I don't make cupcakes. Except for when I was a kid in the kitchen with mum. There's good reasons too. I can only bake 8 at a time. Which means making 1/4 of the batter. And that means getting my math brain on. Not always a good idea.
Then there's the fact that I live in The Netherlands. The Dutch aren't known for their extravagance. And that equates to only being able to buy red food colouring at the Chinese supermarket and very few other cake decoration type thingies. So telling our friends we'd help out at the wedding, and then agreeing to make cupcakes meant big steps for me. Or small ones, as I waited for the oven to finish making the 6th batch of 8 cupcakes.
There were lots of trial runs. And lots of cupcakes thrown from our window into the canal. There were moments of frustration, as Andrew and I sat separating hundreds and thousands. No, really we did. Until I realised how RIDICULOUS that was and dyed them with food colouring. Then there were icing practices. I'd decided on a design, and then changed it the morning of the wedding. Thankfully it changed from the poo-inspired design to something a little more palatable and more true to the magazine picture that was requested.

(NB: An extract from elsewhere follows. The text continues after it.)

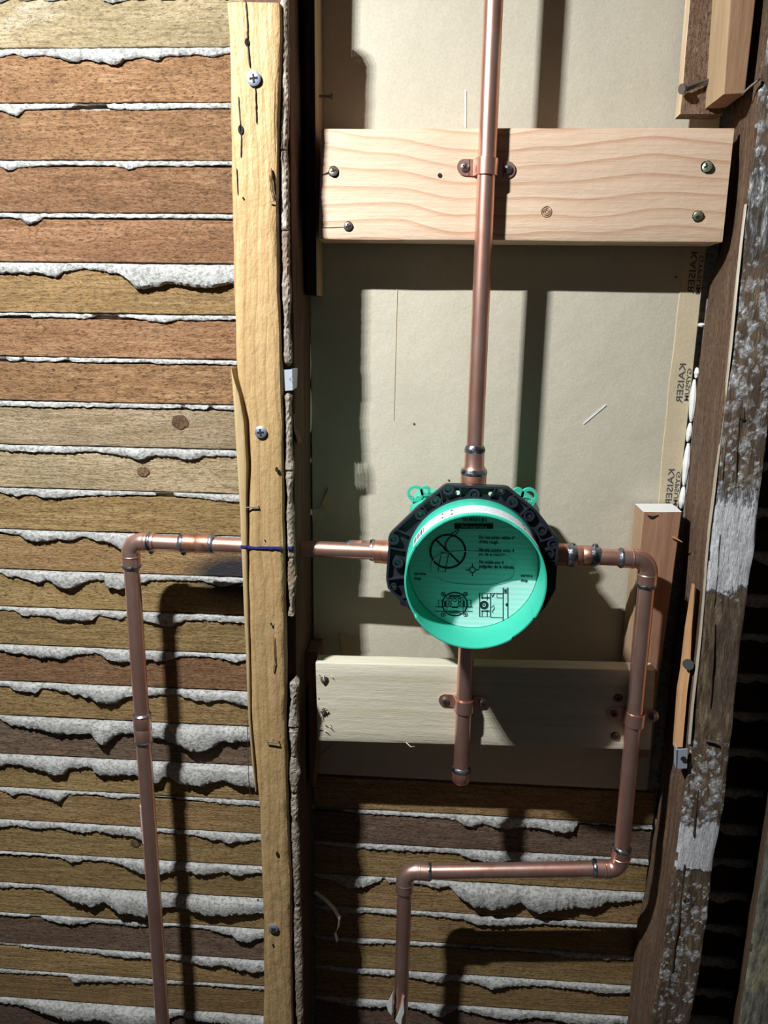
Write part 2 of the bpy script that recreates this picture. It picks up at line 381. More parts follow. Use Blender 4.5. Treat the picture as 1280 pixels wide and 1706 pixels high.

In the end, I didn't make the exact cakes that were requested (Red, how hard is it to make red icing? Hard.), but considering the issues I had going on (and only a few of them had to do with the cupcakes-can't you see my bedhead above?) it went pretty well. And the bride and groom loved them. Phew. Oh, and Joshua. But what food doesn't he like?!
2 comments:
Yes I did note the bed head!!! Thye looked great, Glad Joshua liked them!!!! Well done Cal and Andy- You guys were demented seperating hundres and thousands!!!
Glad you changed from the 'poop' design! Don't think i could of eaten one looking like that without laughing!!!